Sebenaranya bukan perkara mereka ribut atau lainnya. Terpenting bagi saya, selama siswa tidak saling memukul, mencela, atau hal buruk lainnya, saya masih membiarkannya. Hanya saja, sopan santun saat mereka masuk hingga belajar tidak ada sama sekali. Saya teringat akan sekolah dulu, jika ada guru di kelas, untuk sekedar berbicara berbisik ke teman sebangku kadang tidak berani sama sekali. Nah ini, hampir semua siswa berbicara tanpa jelas tujuan mereka apa.

Ya, sopan santun untuk jaman sekarang memang terlalu sulit.
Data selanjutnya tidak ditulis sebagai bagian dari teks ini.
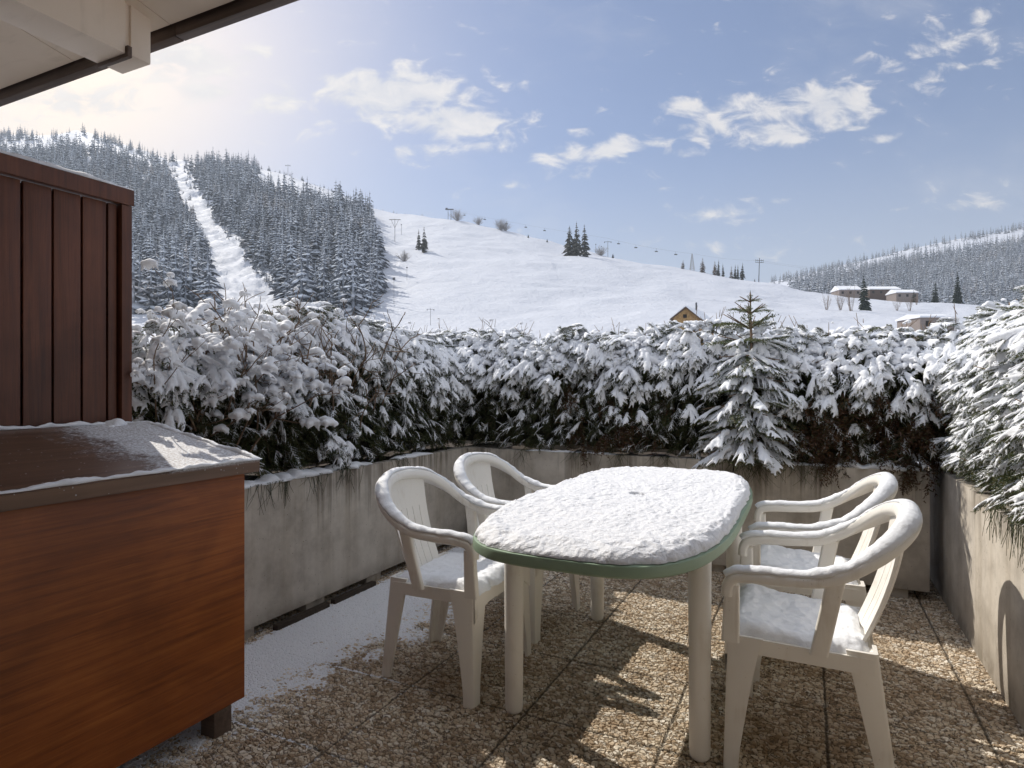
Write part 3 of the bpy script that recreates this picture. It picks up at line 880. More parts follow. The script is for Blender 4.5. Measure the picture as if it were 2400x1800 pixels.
for t in np.linspace(0, 1, 60):
    rowsD.append(DV + (D2 - DV) * t); rowsS.append(SV + (np.where(D1 > 500, np.minimum(s1 - 60, np.maximum(s2, s1 * .6)), s2) - SV) * (1 - (1 - t) ** 1.3))
for t in (0.15, .5, 1.0):
    rowsD.append(np.full_like(cs_, D2 + 900 * t)); rowsS.append(rowsS[-1] * .8 - 10 * t)
G = slope_xyz(np.broadcast_to(cs_, (len(rowsD), len(cs_))), np.array(rowsS), np.array(rowsD))
def mat_hill():
    m = N('snowfield'); v = m.coord()
    n1 = m.noise(v, 0.05, 5, 0.6); n2 = m.noise(v, 0.35, 7, 0.7); n3 = m.noise(m.coord(scale=(1, .35, 1)), 0.9, 5, 0.7)
    h = m.math('ADD', m.math('MULTIPLY', n2, 1.0), m.math('ADD', m.math('MULTIPLY', n3, 0.45), m.math('MULTIPLY', n1, 1.0)))
    sp = m.math('MULTIPLY', m.sstep(m.vor(v, 0.16), 0.10, 0.06), m.math('GREATER_THAN', m.noise(v, 0.022, 3), 0.55))
    col = m.mix(n2, (0.55, 0.585, 0.665), (0.61, 0.64, 0.71))
    col = m.mix(m.math('MULTIPLY', sp, 0.55), col, (0.16, 0.14, 0.12))
    return m.fin(col, 0.7, m.bump(h, 0.75, 1.0), Specular_IOR_Level=0.2)
HILL = mat_hill()
mb = MB(); mb.loft(G, closed=False, caps=False)
hill = mb.build('hill', HILL, smooth=True)
tag(hill, 'snow covered ski slopes and the far hillside', kind='structure')
mb = MB(); a = np.arange(64) * 2 * PI / 64
mb.poly([(3000 * math.cos(x), 3000 * math.sin(x), -0.52) for x in a])
gp = mb.build('snowfield', HILL); tag(gp, 'flat snowy ground around the house', kind='structure')

# ----------------------------------------------------------------- conifers
def mat_frost(name, dark, light, amt, var=0.12):
    m = N(name); g = m.n('ShaderNodeNewGeometry'); v = m.coord()
    z = m.xyz(g.outputs['Normal'])[2]
    r = m.n('ShaderNodeObjectInfo').outputs['Random']
    n = m.noise(m.coord(scale=(1, 1, .6)), 9.0, 4, .6)
    isl = g.outputs['Random Per Island']
    f = m.sstep(m.math('ADD', m.math('MULTIPLY', z, 0.40), m.math('ADD', m.math('MULTIPLY', m.noise(g.outputs['Position'], 0.42, 3, .6), 0.9), m.math('MULTIPLY', isl, 0.22))), 0.95 - amt, 1.45 - amt)
    pw = g.outputs['Position']
    big = m.noise(pw, 0.085, 3, .6); big2 = m.noise(pw, 0.033, 2, .5)
    col = m.mix(r, dark, tuple(x * (1 + 2 * var) + .01 for x in dark))
    col = m.mix(f, col, m.mix(m.sstep(big, 0.3, 0.7), tuple(x * 0.62 for x in light), tuple(min(.85, x * 1.25) for x in light)))
    col = m.mix(m.math('MULTIPLY', m.sstep(big2, 0.55, 0.72), 0.5), col, m.mix(1.0, col, (1.25, 1.0, 0.80), 'MULTIPLY'))
    return m.fin(col, 0.8, Specular_IOR_Level=0.1)
FROST = mat_frost('frosted_conifer', (0.080, 0.088, 0.105), (0.56, 0.61, 0.70), 0.58)
FROST_L = mat_frost('light_snow_conifer', (0.050, 0.048, 0.036), (0.66, 0.68, 0.70), 0.14)
DARKC = mat_frost('dark_conifer', (0.020, 0.028, 0.018), (0.66, 0.68, 0.72), 0.02)
BROWNC = mat_frost('brownish_larch', (0.12, 0.085, 0.055), (0.68, 0.69, 0.72), 0.30)

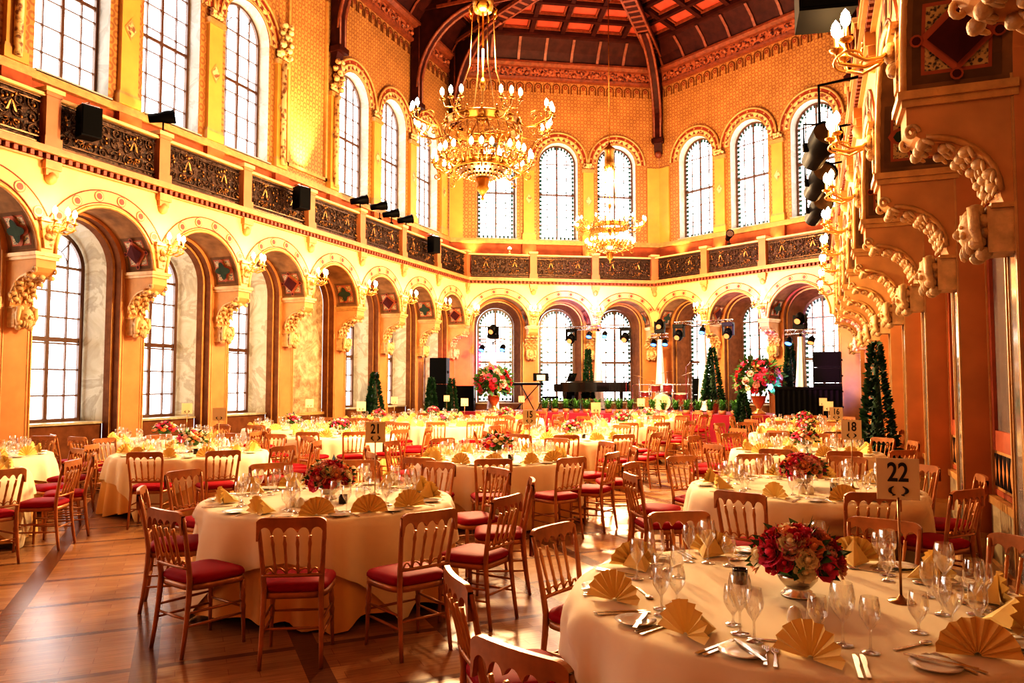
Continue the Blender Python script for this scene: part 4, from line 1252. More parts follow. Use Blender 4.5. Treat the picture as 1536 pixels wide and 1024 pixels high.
for ti, (key, tx, ty, ph, lv, num, seats) in enumerate(TABLES):
    rt = R.uniform(0, 6.28) if key not in ('T21', 'T22') else 0
    ang = seats or [15 + 30 * k + R.uniform(-4, 4) for k in range(12)]
    def radius(a): return RAD.get((key, a), 1.20 if tx > -1 and abs(a) < 50 else None)
    dn = [(rad(a) , radius(a)) for a in ang if radius(a) and radius(a) < 1.3]
    um, om = UND[ti % 3], OVR[ti % 3]
    if dn: rt = 0; um = cloth_mesh(1 + ti % 3, 1.0, .742, 0, .02, .12, 'undercloth', MT['under'], .4, dn); om = cloth_mesh(1 + ti % 3, 1.012, .752, 1.30, 0, .123, 'tablecloth', MT['cloth'], .35, dn)
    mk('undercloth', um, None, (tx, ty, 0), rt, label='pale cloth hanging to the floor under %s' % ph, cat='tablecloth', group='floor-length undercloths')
    mk('tablecloth', om, None, (tx, ty, 0), rt, label='ivory square cloth laid over %s' % ph, cat='tablecloth', group='ivory top cloths')
    hw = hour_words(ang)
    for a, h in zip(ang, hw):
        d = rad(a); o = Vector((cos(d), sin(d), 0)); tg = Vector((-sin(d), cos(d), 0)); c = Vector((tx, ty, TZ))
        at = "at %s o'clock of %s" % (h, ph)
        # ---- chair
        rr_ = radius(a) or 1.38 + R.uniform(-.02, .10)
        px, py = tx + rr_ * cos(d), ty + rr_ * sin(d)
        jit = rad(R.uniform(-9, 9)) if key not in ('T21', 'T22') else {('T21', -91): rad(-14), ('T21', -36): rad(6), ('T22', -118): rad(6), ('T22', -152): rad(12)}.get((key, a), 0)
        ok = all((px - u) ** 2 + (py - v) ** 2 > .52 ** 2 for u, v in chairs) and all((px - u) ** 2 + (py - v) ** 2 > 1.42 ** 2 for u, v in TPOS if (u, v) != (tx, ty))
        if px < -11.5 or py > 22.75 or px > 1.22: ok = False
        if px < -10.9 and abs(((24.15 - py) / 2.25) % 1 - .0) < .25: ok = px > -11.2
        if py < 1.2 or (py > 20.75 and px < -9.3) or any((px - u) ** 2 + (py - v) ** 2 < .68 ** 2 for u, v in ((-11.4, 18.4), (.95, 13.5))): ok = False
        if ok:
            chairs.append((px, py))
            place_chair(px, py, d + pi / 2 + jit, 0 if lv == 0 else 1, 'gilt chair, red seat pad, %s, stage at twelve' % at, 'gilt banquet chairs with red seats')
        if lv == 2 and cos(d - math.atan2(ty, tx)) > 2: continue
        def put(name, me, r, t, rz, label, group, dz=0.):
            p = c + o * r + tg * t
            return mk(name, me, None, (p.x, p.y, TZ + dz), rz, label=label, cat=name.replace('_', ' '), group=group)
        bz = d + pi / 2
        put('fan_napkin', ME_NAP, .84, R.uniform(-.02, .02), bz + R.choice((-.7, -.3, 0, .25, .6)) * R.uniform(.6, 1.3), 'yellow fan-folded napkin standing %s' % at, 'yellow fan-folded napkins')
        put('bread_plate', ME_PLATE, .86, -.215, 0, 'small white bread plate %s' % at, 'white bread plates')
        put('red_wine_glass', G_RED, .66 + R.uniform(-.02, .02), .13, 0, 'tall clear wine glass %s' % at, 'tall wine glasses')
        put('water_goblet', G_WAT, .58 + R.uniform(-.02, .02), .05, 0, 'short clear water goblet %s' % at, 'water goblets')
        if lv < 2 or R.random() < .4: put('white_wine_glass', G_WHT, .70, .215, 0, 'slim clear wine glass %s' % at, 'slim wine glasses')
        if key in ('T22', 'T21', 'T18', 'B'):
            put('table_knife', ME_KN, .86, .155, bz, 'silver table knife %s' % at, 'silver table knives')
            put('table_fork', ME_FK, .86, -.105, bz, 'silver table fork %s' % at, 'silver table forks')
            put('dessert_spoon', ME_SPN, .68, -.10, d + .05, 'silver dessert spoon %s' % at, 'silver dessert spoons')
            if key == 'T22':
                put('bread_knife', ME_KN, .86, -.19, bz + .5, 'small silver knife lying on the bread plate %s' % at, 'small silver knives', .0165)
                put('starter_fork', ME_FK, .85, -.125 - .012, bz, 'second silver fork %s' % at, 'silver starter forks')
                put('starter_knife', ME_KN, .85, .18, bz, 'second silver knife %s' % at, 'silver starter knives')
    bouquet(tx, ty, 'round bouquet of red, pink and cream blooms on %s' % ph, key in ('T22', 'T21', 'T18'), ti + 1)
    yaw = math.atan2(ty, tx) - pi / 2
    card(tx + (.42 if key != 'T21' else .22), ty + .06 + (.0 if key != 'T21' else .3), num, 'cream number card on a thin pole on %s' % ph, yaw)
    if lv < 2:
        sx = c + Vector((.03, -.46, 0))
        for k, w in ((-.035, 'salt'), (.035, 'pepper')):
            mk('%s_shaker' % w, ME_SHAKE, None, (sx.x + k, sx.y, TZ), label='white china %s shaker on %s' % (w, ph), cat='shaker', group='white china shakers')
        mk('candle_holder', ME_CANDLE, None, (tx - .26 if key == 'T22' else tx + .26, ty + (.12 if key == 'T22' else -.18), TZ), label='dark glass candle holder on %s' % ph, cat='candle holder', group='dark candle holders')

# ---------------------------------------------------------------- stage
ST = .8
m = MB()
poly = [(-11.2, 22.75), (-1.0, 22.95), (.45, 24.15), (AX, AY - .1), (XL + .15, 24.15)]
m.prism(poly, lambda a, b, t: (a, b, t), 0, ST, 0)
obj('stage_platform', m, MT['carpet'], label='low stage covered in crimson carpet in front of the end windows', cat='stage')
def topiary(x, y, z, h, r, label, pot=True, seed=1, mat='leafd'):
    t = thing('topiary_tree', label, 'potted tree', (x, y, z), 0, 'cone-shaped topiary trees')
    ph = .36 if pot else .22
    m = MB(); m.lathe([(0, 0), (.14, 0), (.19, ph * .9), (.21, ph * .9), (.21, ph), (.17, ph), (0, ph - .03)], 14); obj('pot', m, MT['terra'], t)
    m = MB(); m.tube([(0, 0, ph - .05), (0, 0, ph + h * .8)], .025, 6); obj('trunk', m, MT['wood'], t)
    rr = random.Random(seed); m = MB()
    m.lathe([(r * .5, ph + .06), (r * .5, ph + .15), (.02, ph + h * .9)], 10)
    for i in range(1700):
        u = rr.random() ** 1.5; a = rr.uniform(0, 2 * pi); zz = ph + .04 + u * (h - .06)
        q = r * (1 - u) * rr.uniform(.75, 1.08) + .02
        p = Vector((q * cos(a), q * sin(a), zz)); d = Vector((cos(a), sin(a), rr.uniform(-.2, .9))).normalized(); s = d.orthogonal().normalized()
        l = rr.uniform(.07, .13)
        m.add([p, p + d * l * .5 + s * l * .3, p + d * l, p + d * l * .5 - s * l * .3], [(0, 1, 2, 3)])
    obj('foliage', m, MT[mat], t); return t
topiary(-11.4, 18.4, 0, 1.65, .30, 'dark green cone tree standing in the window bay beyond the last dining chairs', seed=2)
topiary(-11.05, 21.14, 0, 1.55, .20, 'dark green cone tree just left of the tall black loudspeaker', seed=3)
topiary(-10.45, 21.35, 0, 1.5, .20, 'dark green cone tree just right of the tall black loudspeaker', seed=4)
topiary(-7.3, 25.72, ST, 1.75, .13, 'slim cone tree with fairy lights behind the grand piano', seed=5)
topiary(-2.87, 24.1, ST, 1.65, .28, 'cone tree in a terracotta pot right of the drum kit', seed=6)
topiary(-1.85, 22.4, 0, 1.25, .30, 'small dark cone tree on the floor at the front corner of the stage', False, seed=7)
topiary(-.62, 24.45, ST, 1.75, .22, 'dark cone tree behind the black covered desk', seed=8)
topiary(.95, 13.5, 0, 2.0, .26, 'tall dark cone tree against the panelled wall', seed=9)
# ferns along the stage edge
rr = random.Random(9)
FORD = ORD + ['thirteenth', 'fourteenth', 'fifteenth', 'sixteenth', 'seventeenth', 'eighteenth']
for k in range(18):
    x = -8.0 + k * .345
    t = thing('potted_fern', 'green fern in the row along the stage front, %s from the piano-bench end' % FORD[k], 'fern', (x, 23.12 + rr.uniform(-.03, .08), ST), 0, 'ferns along the stage front')
    m = MB(); m.lathe([(0, 0), (.10, 0), (.12, .12), (0, .12)], 10); obj('pot', m, MT['terra'], t)
    m = MB()
    for i in range(80):
        a = rr.uniform(0, 6.28); L_ = rr.uniform(.12, .24); up = rr.uniform(.05, .36)
        pts = [Vector((L_ * u * cos(a), L_ * u * sin(a), .10 + up * sin(u * 2.2))) for u in (0, .25, .5, .75, 1)]
        s = Vector((-sin(a), cos(a), 0))
        for i2 in range(4):
            w0, w1 = .035 * (1 - i2 / 4.2), .035 * (1 - (i2 + 1) / 4.2)
            m.add([pts[i2] - s * w0, pts[i2] + s * w0, pts[i2 + 1] + s * w1, pts[i2 + 1] - s * w1], [(0, 1, 2, 3)])
    obj('fronds', m, MT['fern'], t)
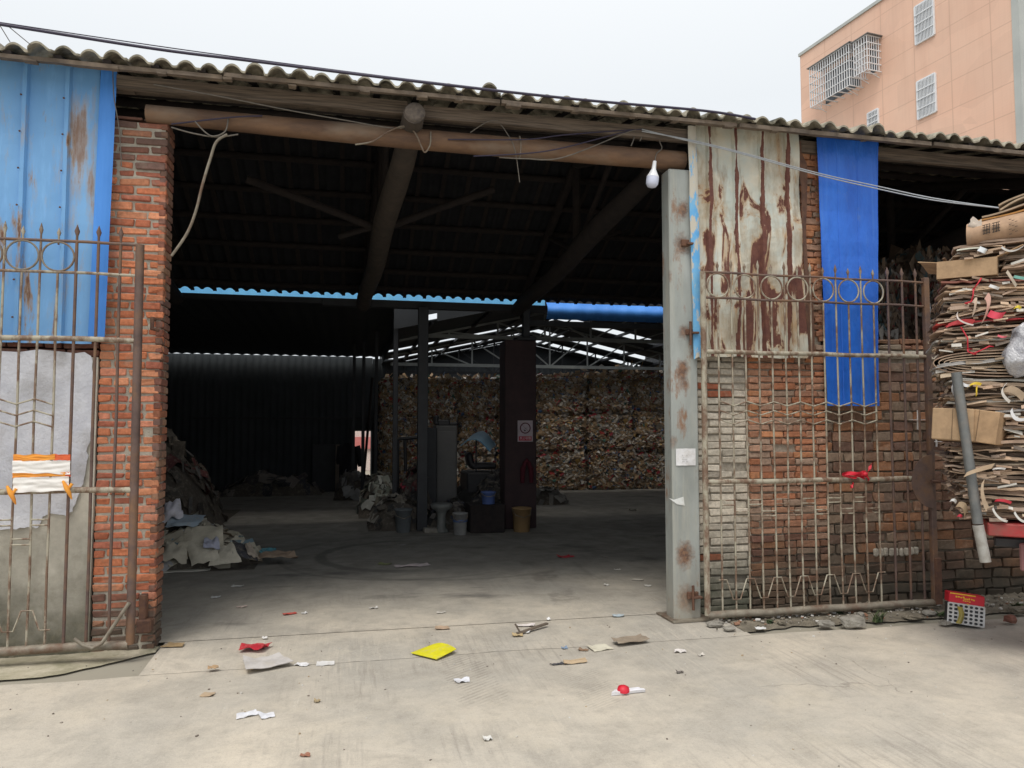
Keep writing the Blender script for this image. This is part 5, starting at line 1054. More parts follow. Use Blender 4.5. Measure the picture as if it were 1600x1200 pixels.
mb = MB()
for gI in range(2):                       # two worn, unreadable characters
    c0 = q0 + dirx * (gI * .060 + .022) + Vector((0, -.004, 0))
    for zz_ in (-.03, -.008, .016, .036): mb.bar(c0 - dirx * .024 + upv * (zz_ + r2.uniform(-.004, .004)), c0 + dirx * .024 + upv * (zz_ + r2.uniform(-.004, .004)), .003, .009, up=(0, 1, 0))
    for xx_ in (-.017, .002, .018): mb.bar(c0 + dirx * xx_ - upv * .036, c0 + dirx * (xx_ + r2.uniform(-.006, .006)) + upv * .036, .0036, .009, up=(0, 1, 0))
for sI in range(10):
    c = q0 + dirx * (.17 + (sI % 3) * .018) + upv * (.035 - .012 * sI) + Vector((0, .002, 0)); mb.bar(c - dirx * .008, c + dirx * .008, .003, .005, up=(0, 1, 0))
mb.build('smudged_print', M['printblack'], root)
mb = MB(); c = q0 + dirx * .36; mb.box(c + Vector((0, .0, 0)), (.05, .004, .13), Matrix.Rotation(.15, 3, 'Y'), (.24, .42, .36)); mb.box(c + dirx * .09, (.10, .004, .12), Matrix.Rotation(.15, 3, 'Y'), (.10, .09, .08)); mb.build('green_print', M['paper'], root)
# top sheets
root = thing('folded_carton', 'large folded orange-brown carton lying on top of the load', 'carton', (at_y(1570, 330, TY0).x, TY0 + .3, Zt(345)))
for k, (u0, v0, u1, v1, c) in enumerate(((1516, 358, 1640, 318, (.24, .16, .11)), (1524, 347, 1650, 309, (.44, .22, .07)), (1534, 336, 1650, 306, (.40, .30, .21)), (1562, 326, 1650, 296, (.42, .32, .22)), (1560, 322, 1640, 286, (.38, .29, .2)))):
    A2, B2 = at_y(u0, v0, TY0 + .05), at_y(u1, v1, TY0 + .05); mb = MB(); mb.grid(lambda a, b: tuple(A2 + (B2 - A2) * a + Vector((.1 * b, b * .85, .05 * b + .012 * math.sin(a * 5 + k * 2) + .02 * math.sin(a * math.pi) * (k > 2)))), 10, 4, .012, c, sm=False); mb.build('carton_ply', M['kraft'], root)
mb = MB(); p = at_y(1521, 354, TY0 + .03); mb.lathe([(.01, -.03), (.035, -.02), (.04, .01), (.02, .035)], p, 10, (.6, .3, .7), (.55, .47, .40)); mb.grid(lambda a, b: (p.x - .02 + .07 * a, p.y - .03, p.z - .02 + .07 * b + .02 * math.sin(a * 6)), 4, 3, .004, (.60, .52, .45)); mb.build('torn_flap', M['kraft'], root)
# steel pole tied to the load
A, B = at_y(1494, 582, TY0 - .10), at_y(1528, 818, TY0 - .10); C2 = at_y(1540, 878, TY0 - .10)
root = thing('steel_pole', 'grey steel pole leaning along the left end of the cardboard load', 'pole', C2)
mb = MB(); mb.tube([A, B], .034, 12); mb.build('pole_shaft', M['grey_steel'], root); mb = MB(); mb.tube([B - Vector((0, 0, .01)), C2], .036, 12); mb.build('pole_end', M['pale_steel'], root)
# light scraps on the load
def scrap(name, label, pts, y, col, wid=.04, mat_='paper', cat='scrap', th=.002, bow=.03):
    A, B, C = [at_y(u, v, y) for u, v in pts]; mb = MB(); wid *= .62; bow *= .7
    mb.grid(lambda a, b: tuple(A * (1 - a) ** 2 + B * 2 * a * (1 - a) + C * a * a + Vector(((b - .5) * wid * .6, -bow * math.sin(a * math.pi) , (b - .5) * wid))), 10, 3, th, col); return tag(mb.build(name, M[mat_]), label, cat)
TF = TY0 - .045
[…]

Ada kesetaraan bagi mereka membuat antara guru dan siswa kadang tidak ada bedanya – terutama siswa. Mereka menganggap guru kadang seperti teman. Mereka bebas bicara panjang lebar. Menurut saya, tidak masalah siswa menganggap guru sebagai temannya. Hanya saja, seharusnya mereka lebih memahami kata hormat atau memahai akan sopan santun. Di mana meletakkan hal yang sewajarnya dan lain-lain.

Tidak semua siswa seperti itu. Namun, sepanjang saya megajar, ada banyak perbedaan. Dan, untuk tahun ini saya menemukan hal yang jauh dari tahun sebelumnya yaitu terkait sopan santun yang mulai luntur. Guru dan pihak lain sebenarnya tidak berdiam diri. Setiap pagi diadakannya pengajian dan baca Al-quraan. Di sanalah tempat memasukkan hal-hal yang baik terutama tentang sopan santun. Namun... ya, kembali lagi, saya mengingat obrolan saya dengan beberapa guru, “Mungkin inilah yang dikatakan anak jaman sekarang. Susah diatur. Dinasehati hal yang baik tidak ada yang mengena sedikit pun.”

Entahlah, mungkin ini hanya perasaan saya saja. Semoga saya dan semua guru semakin giat menasehati siswa – tanpa henti. Sebagi guru, selalu berdoa dan berharap semoga siswanya menjadi anak yang baik. Cita-citanya terwujud. Bukan begitu. Bagaiman dengan kalian?

Baiklah, mungkin hanya ini yang bisa saya ceritakan dipostingan ini. Ada banyak hal yang ingin saya ceritakan lagi. Namun, saya rasa ini sudah cukup dan mewakili. Saya tidak enak nulis panjang lebar tapi tidak ada yang baca. Lebih baik sedikit tapi banyak yang baca. Bukan begitu? Hehe. Saya tutup. Salam hangat.